Election-year follies with Gov. Cuomo – By George J. Marlin

The following appears in the January 31-February 6, 2014 issue of the Long Island Business News:

Gov. Andrew Cuomo’s proposed budget for fiscal year 2014-15 is a classic election-year budget that attempts to be all things to every voting group in the state.

To appeal to fiscal conservatives he’s proposed keeping spending increases under the rate of inflation, at about 2 percent. He’s also claiming that the success of his policies will result in a $2 billion surplus that could fund some tax cuts and property tax credits for select homeowners.

What the governor failed to mention is that his so-called “tax relief” is nothing more than income redistribution. That’s because he raised taxes on the rich – breaking his solemn pledge not to do so – and the $2.6 billion in revenue generated from the increases will be used to fund this so-called relief.

As for the governor’s boast that his outstanding stewardship of the state’s finances has turned a projected $3 billion deficit into a $2 billion surplus, experts are questioning his veracity.

After reviewing the governor’s proposed financial plan, E.J. McMahon, president of the Empire Center for Public Policy, said: “There is no $2 billion surplus, not really. Not by any traditional standard of measurement.
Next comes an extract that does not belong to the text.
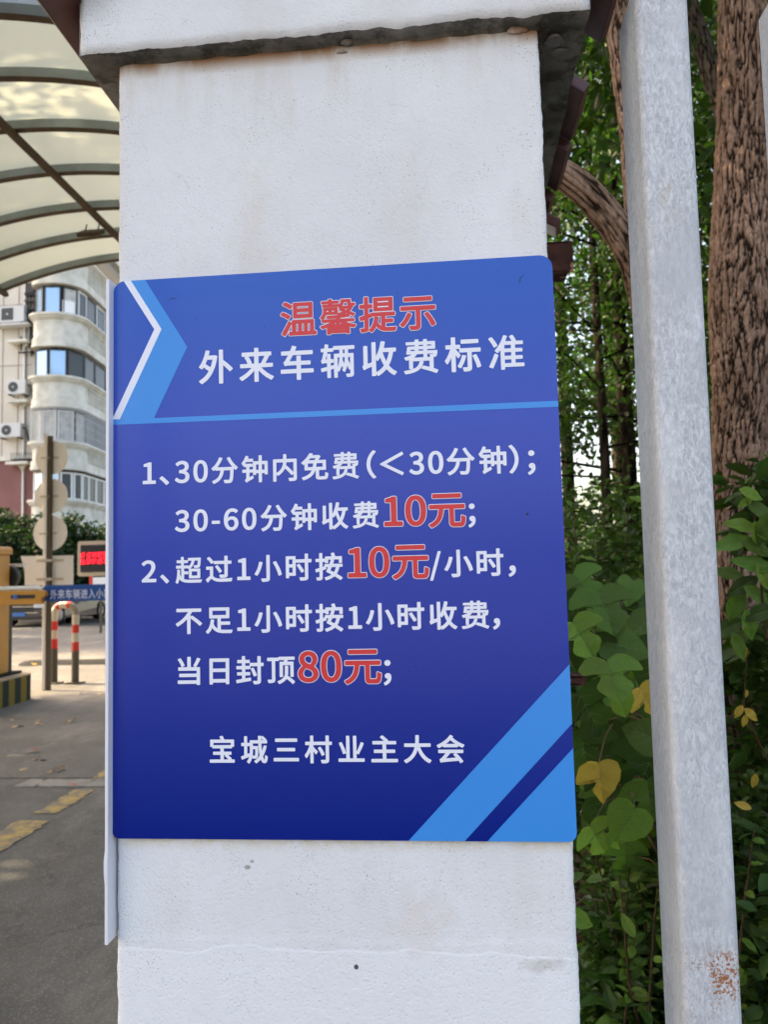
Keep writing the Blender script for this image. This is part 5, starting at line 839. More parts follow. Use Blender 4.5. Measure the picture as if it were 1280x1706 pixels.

In fact, if the executive budget is adopted as proposed, the state will still face a budget gap of $1.6 billion in 2006, $2 billion in 2017 and $3 billion in 2018.

“That ‘$2 billion budget surplus’ is, or was, strictly aspirational,” McMahon added. “Or a better word, notional. Or hypothetical. Or something other than actual, based on adoption of the actual budget proposed by the governor.”
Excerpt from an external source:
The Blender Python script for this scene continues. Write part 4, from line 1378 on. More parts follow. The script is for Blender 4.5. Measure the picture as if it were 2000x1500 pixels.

To placate the extreme leftists who control the state’s Democratic Party, New York’s City Hall and the teachers’ union, Cuomo has vowed to fund universal full day pre-K, which is expected to cost $100 million next year and is projected to top $500 million annually by year five.

He has also proposed to put before the voters this November a $2 billion bond proposal. If approved, the money would be used to fund “the technology of tomorrow” for schools and to pay for the construction of pre-K classrooms.
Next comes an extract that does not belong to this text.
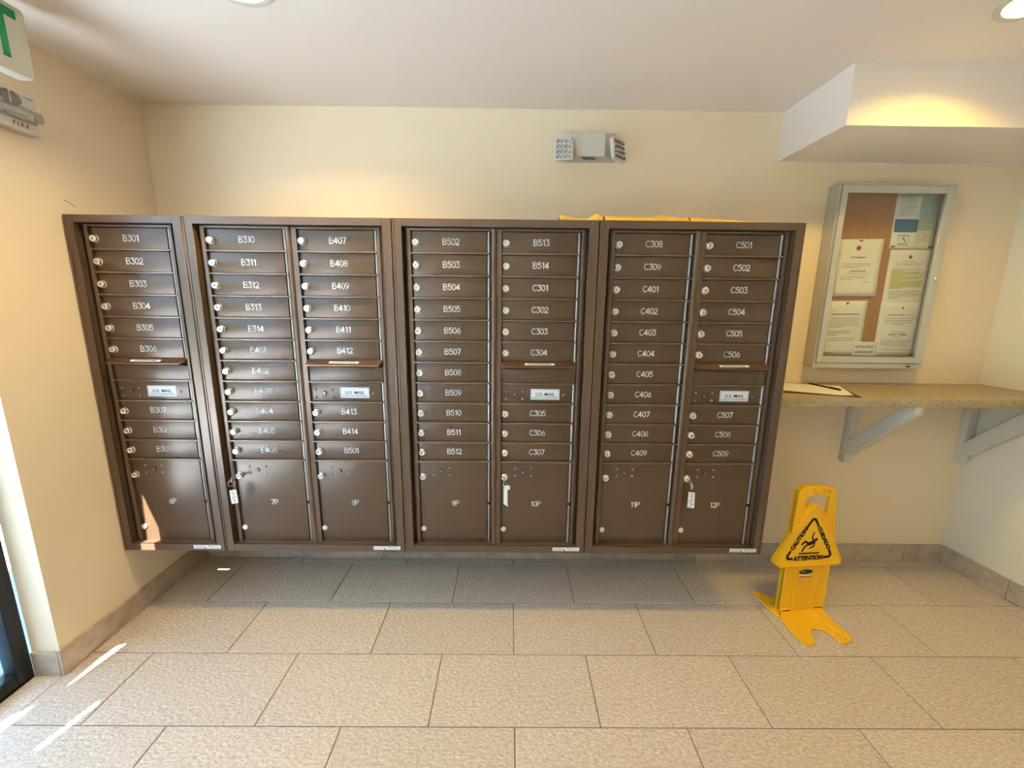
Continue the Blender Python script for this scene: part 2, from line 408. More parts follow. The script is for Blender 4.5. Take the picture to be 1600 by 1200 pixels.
PL = text_mesh('U.S. MAIL', .0195, .0003, xs=1.05); PL2 = text_mesh('APPROVED BY THE POSTMASTER GENERAL', .0056, .00008)
OG = text_mesh('OUTGOING MAIL', .0108, .00022, xs=1.12)
for q in (PL, PL2, OG): q.transform(TOY)
OGB = OG
def column(cab, d0, names, side, parcel, shelf=False, cyan=False):
    """d0: left edge x of the doors"""
    xc = d0+DW/2; YD = .006
    def rod(me, z, n): link('hinge_rod', me, None, cab, (d0+DW+.0085, YD+.004, z))
    rows = [r for r in range(11) if not (shelf and r in (6, 7))]
    for r, nm in zip(rows, names):
        zc = ZT-r*PZ-DH/2
        d = link('mailbox_door', DOOR, None, cab, (xc, YD, zc))
        link('number_lettering', number_mesh(nm), None, d, (.157-DW/2, -.0002, .001), rel=True)
        link('lock', LOCK, None, d, (.0125-DW/2+.002, 0, -.003), rel=True)
        rod(ROD, zc, r)
    if shelf:
        zc = ZT-7*PZ-DH/2
        d = link('master_door', DOOR, None, cab, (xc, YD, zc))
        for dx in (.018, .090):
            for dz in (.0155, -.0175): link('bolt', BOLT, None, d, (dx-DW/2, 0, dz-.006), rel=True)
        link('keyhole', KEYH, None, d, (.056-DW/2, 0, -.005), rel=True)
        link('bolt', BOLT, None, d, (.266-DW/2, 0, -.005), rel=True)
        p = link('mail_plate', boxes('mail_plate', [(-.0625, .0625, -.0015, 0, -.0235, .0235)], M['plate'], .0006, 1), None, d, (.187-DW/2, 0, -.003), rel=True)
        bm = bmesh.new()
        for w_, h_, t_ in ((.119, .041, .0008),):
            for b in ((-w_/2, w_/2, h_/2-t_, h_/2), (-w_/2, w_/2, -h_/2, -h_/2+t_), (-w_/2, -w_/2+t_, -h_/2, h_/2), (w_/2-t_, w_/2, -h_/2, h_/2)): bm_box(bm, b[0], b[1], -.0018, -.0015, b[2], b[3])
        bm.from_mesh(PL); me = bm_mesh(bm, 'print', [M['black']])
        bm = bmesh.new(); bm.from_mesh(me); vs = [q for q in bm.verts]
        a = bmesh.new(); a.from_mesh(PL2); bmesh.ops.translate(a, vec=(0, 0, -.0135), verts=a.verts); t = bpy.data.meshes.new('t'); a.to_mesh(t); a.free(); bm.from_mesh(t)
        for q in bm.verts:
            if q.co.y > -.0014: q.co.y = min(q.co.y-.0016, -.00155)
        m2 = bm_mesh(bm, 'plate_print', [M['black']])
        link('plate_print', m2, None, d, (.187-DW/2, -.0002, -.003), rel=True)
        rod(ROD, zc, 7)
        # blank panel with outgoing slot and its lip
        z6 = ZT-6*PZ
        b = box('slot_panel', (d0-.001, d0+DW+.012, YD-.003, YD+.016, z6-.0875, z6-.020), M['mail'], cab, .001)
        box('slot_opening', (d0+.015, d0+DW-.01, YD-.004, YD+.02, z6-.0215, z6-.010), M['dark'], b)
        bm = bmesh.new()
        pr = [(YD, z6+.0095), (-.004, z6+.0095), (-.034, z6-.006), (-.034, z6-.0125), (-.031, z6-.0125), (YD, z6-.010)]
        A = [bm.verts.new((-.162+(.010 if i in (2, 3, 4) else 0), y, z-z6)) for i, (y, z) in enumerate(pr)]
        B = [bm.verts.new((.162-(.010 if i in (2, 3, 4) else 0), y, z-z6)) for i, (y, z) in enumerate(pr)]
        bm.faces.new(A); bm.faces.new(B[::-1])
        for i in range(len(pr)): bm.faces.new((A[i], B[i], B[(i+1) % 6], A[(i+1) % 6]))
        bmesh.ops.recalc_face_normals(bm, faces=bm.faces)
        s = link('mail_slot_lip', bm_mesh(bm, 'mail_slot_lip', [M['shelf']], None, .0008, 1), None, cab, (xc+.006, 0, z6))
        bm = bmesh.new(); bm_box(bm, -.062, .062, -.0006, 0, -.0065, .0065)
        for f_ in bm.faces: f_.material_index = 0
        a = bmesh.new(); a.from_mesh(OG); bmesh.ops.translate(a, vec=(0, -.0007, 0), verts=a.verts); t = bpy.data.meshes.new('t'); a.to_mesh(t); a.free()
        nf = len(bm.faces); bm.from_mesh(t); bm.faces.ensure_lookup_table()
        for f_ in bm.faces[nf:]: f_.material_index = 1
        me = bm_mesh(bm, 'outgoing_mail_label', [M['plate'], M['black']])
        link('outgoing_mail_label', me, None, s, (.002, -.0190-.0004, .0022), rel=True, rot=(-math.radians(62.7), 0, 0))
    # parcel locker
    zt = ZT-11*PZ; zc = zt-PH/2+.0015
    d = link('parcel_door', PDOOR, None, cab, (xc, YD, zc))
    link('number_lettering', number_mesh(parcel), None, d, (.157-DW/2, -.0002, .568-zc), rel=True)
    link('lock', LOCK, None, d, (.014-DW/2, 0, .697-zc), rel=True)
    link('lock_cap', CAP, None, d, (.0095-DW/2+.001, 0, .443-zc), rel=True)
    link('keyhole', KEYH, None, d, (.097-DW/2, 0, .722-zc), rel=True)
    for dx in (.062, .134):
        for dz in (.0165, -.0165): link('bolt', BOLT, None, d, (dx-DW/2, 0, .722-zc+dz), rel=True)
    rod(ROD2, zc+PH*.255, 0); rod(ROD3, zc-PH*.262, 1)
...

The benefits of 4 year olds in full day pre-K programs are dubious at best. The political and practical reason for implementing the program: It creates thousands of new teaching positions, which further empowers teachers unions. New York City’s Mayor de Blasio has another motive for supporting pre-K: He can force charter schools, which he and the teachers union despise, out of city public school buildings, citing the need for space.

As for the $2 billion bond issue, incurring long-term debt to buy laptops and iPads – which have short life spans – is ludicrous. The Empire Center points out that the real motive for borrowing is “to cover expenditures heretofore subsidized out of the state’s annual operating budget in the form of school aid, including funds dedicated for building and ‘hardware and technology.’”

This is a classic fiscal gimmick perfected by the governor’s father, Mario Cuomo, whereby one issues long-term debt to pay for today’s operating expenditures. Such fiscal shell games brought New York City to the edge of bankruptcy in the 1970s.

Hopefully, the voters in November will have the good sense to reject this sop to the teacher unions.

Cuomo’s boast that he is “Building on Success” and that he has “reversed decades of decline and made dramatic and undeniable progress” appears to be falling on deaf ears. Between July 1, 2012, and June 30, 2013, New York lost 104,000 residents than it took in. The Empire State has the worst domestic migration record in the nation.

People are leaving economically depressed areas like Broome County, where Cuomo forbids hydrofracking, for fast-growing states like North Dakota, which have been experiencing a fracking-fueled boom.

Until Cuomo champions genuine tax cuts and promotes real job growth, expect New Yorkers to continue flocking to the exits.